For Houston specifically, this matters. The city's employment base has diversified meaningfully over the past decade, but oilfield services remain a significant employer of engineers, technicians, logistics workers, and administrative staff. A facility closure at Baker Hughes tends to pull on a web of contractors and local vendors who don't show up in the headline number.

What we'd actually do

If you or your partner works in oilfield services or energy-adjacent industries, treat this as a trigger to audit your financial runway — specifically, how many months your household can cover fixed expenses without a paycheck.

Most financial advisors recommend three to six months of expenses in liquid savings. That's a reasonable target. The harder question is whether your current savings are actually liquid — sitting in a savings account — versus tied up in a 401(k) you'd take a penalty to access. Run the actual number this week. A spreadsheet with your monthly fixed costs (mortgage or rent, insurance, utilities, loan payments, groceries at their real average) against your accessible cash balance will tell you where you stand in about an hour.

Update your resume and your professional network contacts before you need to, not after.

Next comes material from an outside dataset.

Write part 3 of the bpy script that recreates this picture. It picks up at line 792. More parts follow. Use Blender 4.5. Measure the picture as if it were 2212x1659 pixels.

Layoffs in a concentrated sector move fast and hit similar skill sets at the same time. The engineers, project managers, and technicians laid off from Baker Hughes will be competing for the same roles. Being six weeks ahead of that wave — with references lined up, a current resume, and a few warm LinkedIn conversations — is worth more than any emergency fund addition you could make in the same time.

If you're in a two-income household, model the single-income scenario explicitly.

Run the numbers. Could your household cover its obligations on one income for six months? Not comfortably — just cover. If the answer is no, identify the first two or three expenses you'd cut (subscriptions, a car payment you could refinance, discretionary categories). Knowing the plan before the stress hits is the entire point.

For households not in energy, watch this as a regional economic signal, not a personal threat — but check your own sector's equivalent indicators.

Every industry has a services tier that absorbs shocks first. In tech, it's contractors and staffing firms. In manufacturing, it's components suppliers. Knowing who the Baker Hughes equivalent is in your sector — and watching their hiring announcements — gives you a six-to-twelve-month early warning that most people ignore.

The bigger picture

Energy employment has always cycled. Houston has absorbed Baker Hughes rounds before, and it will again. The goal here isn't to predict what comes next — it's to recognize that households with financial flexibility built before a disruption navigate it differently than those who start scrambling after the HR call.

Durability is not about predicting the next downturn. It's about building enough margin into your finances and your professional relationships that a bad quarter at your employer doesn't become a household crisis. The families who do that don't need to know when the wave is coming. They just need to be standing on higher ground.